Google corners nearly two-thirds of US search market

The latest search market share numbers are in from Hitwise: in the four weeks ended March 31st, Google (GOOG) racked up fully 64.13% of all US searches. That’s up more than 10% since March 2006, and, if trends hold, Google’s share will pass the two thirds mark by August. In the same period, Yahoo (YHOO), Microsoft (MSFT), and Ask (IACI) all lost share. As the old Wall Street hands like to say: “Liquidity begets liquidity.”

Clearly, this is not good news for the search also rans, particularly as it covers a period when all of them made major and costly improvements to their search engines. Ask.com for example, rolled out an impressive local search service in 2006 and also greatly improved its image searching, and yet its share declined nearly a half a point, to a fragile 3.48%, in the course of the year.
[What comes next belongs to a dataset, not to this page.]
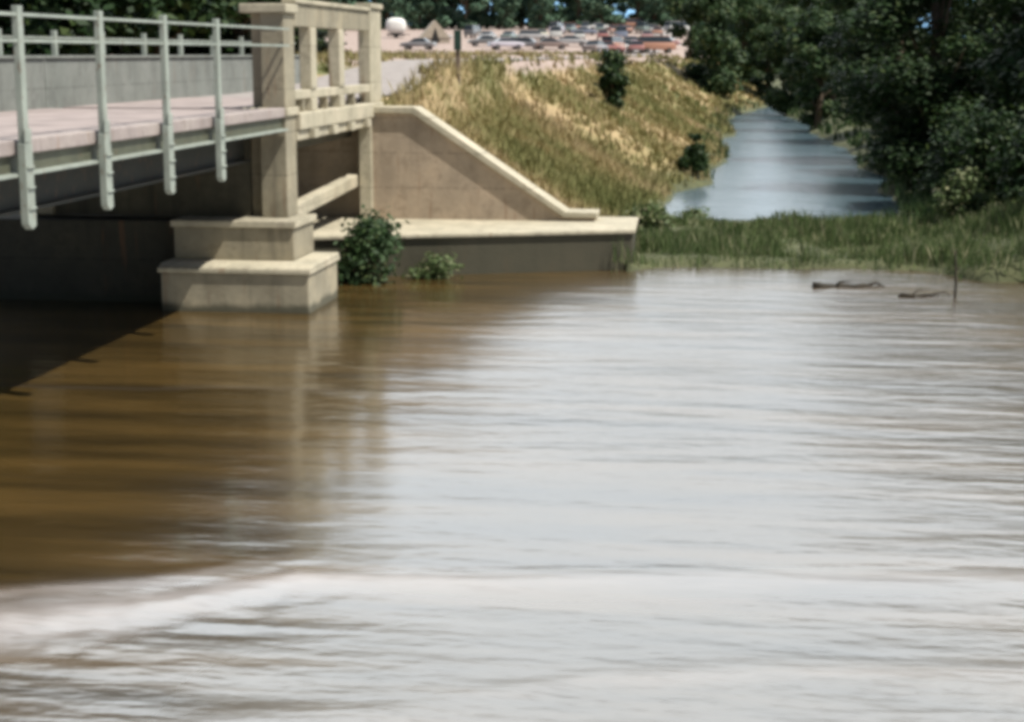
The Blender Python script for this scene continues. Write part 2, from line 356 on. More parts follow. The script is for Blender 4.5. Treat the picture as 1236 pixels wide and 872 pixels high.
water = structure(npmesh('river_water', np.stack([WX.ravel(), WY.ravel(), WZ.ravel()], 1), np.stack([idx, idx+1, idx+nx+1, idx+nx], 1), wm, smooth=True))

C1 = np.interp(WX, [-12,-6.35,-5.17,-4.17,-.58,2.93,9], [10.6,13.5,14.25,15.0,15.6,16.1,17.2])
C2 = np.interp(WX, [-8,-4,-1,1,4,9], [9.3,11.4,12.9,13.3,13.75,14.6])
C3 = np.interp(WX, [-20,-12,-8,-4,4,9], [23.6,23.9,24.2,24.4,24.4,25])
wv = .35*vnoise(WX, WY*0, 1.1, 71)
foam = (.33*sm(-WX, 1.0, 5)+.36*sm(-WX, -8, 0))*np.exp(-((WY-C1-wv*.4)/(.34+.40*sm(-WX, 3.5, 6)))**2)+.35*sm(-WX, 4, 5.5)*np.exp(-((WY-C1-.9-wv)/.2)**2)
foam += .22*np.exp(-((WY-C2-wv*.4)/.14)**2)*sm(WX, -3, 0)+.06*np.exp(-((WY-C3-wv*.6)/.12)**2)*sm(-WX, 3, 5)
fa = water.data.attributes.new('foam', 'FLOAT', 'POINT'); fa.data.foreach_set('value', foam.ravel().astype(np.float32))

# ------------------------------------------------------------ bridge deck, piers, abutment
XE, XW = -9.0, -14.35            # near edge, far edge
BZ = 3.96
Y0, YP0, YP1, YA = -14.0, 33.05, 33.85, 41.55
deck = thing('road_bridge', 'long road bridge with pale deck and steel edge channel crossing the river', 'bridge', (XE, 20, BZ))
def L(mb, name, mat, parent, bevel=0, smooth=False):     # build from world coordinates under a parent standing at its own location
    o = mb.build(name, mat, None, bevel, smooth)
    p = parent; off = Vector((0,0,0))
    while p: off += p.location; p = p.parent
    o.data.transform(Matrix.Translation(-off)); o.parent = parent; return o
m = MB(); m.box(XW+.02, XE-.30, Y0, YP0-.02, BZ-.22, BZ+.0); L(m, 'roadway', M['sidewalk'], deck)
m = MB(); m.box(XE-.298, XE, Y0, YP0-.02, BZ-.16, BZ+.035); L(m, 'edge_kerb', M['deck_edge'], deck, .02)
m = MB(); m.box(XE-.10, XE-.07, Y0, YP0-.03, 3.56, BZ-.165)
L(m, 'edge_channel', M['steel_olive'], deck)
m = MB(); m.box(XE-.068, XE+.06, Y0, YP0-.03, 3.535, 3.575); L(m, 'bottom_flange', M['steel'], deck)
m = MB()
for gx in (-9.9, -11.0, -12.2, -13.4): m.box(gx-.02, gx+.02, Y0, YP0-.03, 2.95, BZ-.225); m.box(gx-.16, gx+.16, Y0, YP0-.03, 2.90, 2.948)
L(m, 'main_girders', M['steel_dark'], deck)
m = MB(); m.box(XW, XW+.28, Y0, YP0-.02, BZ-.4, 4.965); m.box(XW-.05, XW+.33, Y0, YP0-.02, 4.967, 5.03)
L(m, 'far_parapet', M['parapet'], deck, .015)
posts_y = [28.26-2.71*k for k in range(0, 14)]
railing = thing('bridge_railing', 'pale steel railing with tall posts hung on the near edge of the bridge', 'railing', (XE, 20, BZ))
for y in posts_y:
    if y > 31.5: continue
    m = MB(); m.box(XE+.064, XE+.15, y-.075, y+.075, 3.95, 5.66); m.box(XE+.154, XE+.172, y-.10, y+.10, 3.96, 4.14)
    m.prism_x([(y-.115, 2.93), (y+.0, 2.86), (y+.115, 2.90), (y+.115, 3.952), (y-.115, 3.952)], XE+.066, XE+.17)
    for k in range(3): m.box(XE+.1705, XE+.20, y-.10, y+.10, 3.12+.26*k, 3.145+.26*k)
    L(m, 'rail_post', M['steel'], railing, .008)
m = MB(); m.box(XE+.085, XE+.13, Y0, 33.0, 5.21, 5.25); L(m, 'middle_rail', M['steel'], railing)
m = MB(); m.box(XE+.08, XE+.135, Y0, 33.0, 5.535, 5.575); L(m, 'top_rail', M['steel'], railing)
far = thing('bridge_railing', 'pale steel rail on short posts above the far grey parapet of the bridge', 'railing', (XW, 20, 5.03))
for y in [52.9-2.71*k for k in range(0, 24)]:
    m = MB(); m.box(XW+.1, XW+.2, y-.06, y+.06, 5.033, 5.55); L(m, 'rail_post', M['steel'], far, .008)
m = MB(); m.box(XW+.13, XW+.17, Y0, 53.5, 5.38, 5.42); L(m, 'rails', M['steel'], far)

# pier
def pier(y, label):
    p = thing('bridge_pier', label, 'pier', (-11.7, y+.4, 0))
    m = MB(); m.box(-11.25, -8.22, y-1.45, y+.95, -1.2, .78); L(m, 'lower_footing', M['concrete'], p, .03)
    m = MB(); m.prism_x([(y-1.50, .785), (y+1.0, .785), (y+1.0, .88), (y+.90, .96), (y-1.2, .96), (y-1.50, .88)], -11.3, -8.17); L(m, 'footing_cap', M['coping'], p, .02)
    m = MB(); m.box(-11.2, -8.70, y-.72, y+.90, .962, 1.62); L(m, 'upper_footing', M['concrete'], p, .03)
    m = MB(); m.box(-11.25, -8.64, y-.78, y+.95, 1.622, 1.76); L(m, 'upper_footing_cap', M['coping'], p, .02)
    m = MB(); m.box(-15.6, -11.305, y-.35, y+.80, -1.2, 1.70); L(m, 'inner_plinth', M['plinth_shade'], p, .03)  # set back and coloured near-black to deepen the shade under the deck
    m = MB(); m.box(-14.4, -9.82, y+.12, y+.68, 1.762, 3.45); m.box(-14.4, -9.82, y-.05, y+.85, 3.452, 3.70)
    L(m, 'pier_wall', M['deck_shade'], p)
    for xc in (-9.41, -14.45):
        m = MB(); m.box(xc-.14, xc+.41, y, y+.8, 1.763, 3.82); m.box(xc-.41, xc-.142, y+.25, y+.8, 1.763, 3.82)
        c = L(m, 'pylon_shaft', M['concrete'], p, .02)
        if xc < -12: continue
        m = MB(); m.box(xc-.47, xc+.47, y-.06, y+.86, 3.822, 3.99); L(m, 'string_course', M['coping'], p, .02)
        m = MB(); m.box(xc-.08, xc+.41, y, y+.8, 3.992, 5.88); m.box(xc-.33, xc-.082, y+.22, y+.8, 3.992, 5.88); L(m, 'pylon_top', M['concrete'], p, .02)
        m = MB(); m.box(xc-.49, xc+.49, y-.08, y+.88, 5.882, 6.06); L(m, 'pylon_cap', M['coping'], p, .025)
    return p
pier(YP0, 'concrete pier with stepped footing and tall pylon standing in the river')
pier(3.0, 'nearer concrete pier with stepped footing below the left edge of the picture')

# concrete approach span with balustrade
ap = thing('approach_span', 'short concrete bridge span between the pier pylon and the abutment', 'bridge span', (-11.7, 37.5, BZ))
m = MB(); m.box(XW+.3, XE-.31, YP0+.82, YA+.6, BZ-.30, BZ-.002); L(m, 'roadway', M['sidewalk'], ap)
m = MB(); m.box(XE-.30, XE+.10, YP1+.03, 42.2, 3.50, 3.86); m.box(XE-.28, XE+.03, YP1+.03, 42.2, 3.28, 3.498)
L(m, 'edge_beam', M['coping'], ap, .03)
for k in range(4):
    y = 35.0+k*1.75
    m = MB(); m.prism_x([(y-.2, 3.30), (y+.2, 3.30), (y+.2, 3.495), (y-.2, 3.495)], XE+.032, XE+.16)
    L(m, 'bracket', M['coping'], ap, .015)
m = MB(); m.box(XW, XW+.28, YP0+.02, 54, 3.4, 4.965); m.box(XW-.05, XW+.33, YP0+.02, 54, 4.967, 5.03); L(m, 'far_parapet', M['parapet'], ap, .015)
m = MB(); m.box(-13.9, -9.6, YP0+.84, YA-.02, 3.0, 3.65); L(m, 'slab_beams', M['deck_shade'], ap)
bal = thing('balustrade', 'concrete balustrade of tall openings between the pylon and the end post', 'balustrade', (XE, 37.5, 3.86))
ys_p = [35.3, 37.9]
m = MB(); m.box(XE-.22, XE-.0, YP1+.02, 41.05, 5.62, 6.09); L(m, 'top_beam', M['concrete'], bal, .02)
m = MB(); m.box(XE-.26, XE+.05, YP1+.02, 41.05, 6.092, 6.19); L(m, 'top_cap', M['coping'], bal, .015)
m = MB(); m.box(XE-.22, XE-.0, YP1+.02, 41.05, 4.13, 4.32); L(m, 'bottom_rail', M['coping'], bal, .02)
for y in ys_p:
    m = MB(); m.box(XE-.24, XE+.03, y-.16, y+.30, 3.863, 4.128); m.box(XE-.24, XE+.03, y-.16, y+.30, 4.322, 5.618); L(m, 'baluster_post', M['coping'], bal, .02)
for y in (34.6, 36.7, 39.4):
    m = MB(); m.box(XE-.2, XE-.02, y-.07, y+.07, 3.863, 4.128); L(m, 'rail_foot', M['concrete'], bal)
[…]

Conventional wisdom has long held that Google is vulnerable to vertical attacks, i.e. search engines that carve out category niches. The new Hitwise data suggests, however, that Google is actually gaining influence in valuable verticals. Search engines overall grew in influence over the year, accounting for more of the total traffic sent to sites in the categories of travel, health, shopping, business, and entertainment, among others. However, in all of those categories, the growth of Google’s share of this “upstream traffic” flow outpaced that of its rivals. In shopping, for example, Google’s share grew 14% while, taken together, all search engines increased their share in that arena by only 6%.

Of course, web market share numbers are notoriously fallible, and these will require further vetting. Meantime, those desperate for any sign of Google weakness, may take some consolation in this recent PC Magazine critique of Gmail. Delighted GOOG investors wishing to further fuel their warm and fuzzy feelings, on the other hand, should proceed directly to Alex Iskold’s two-by-two matrix-laden proof that Google is, in fact, the “ultimate money making machine.”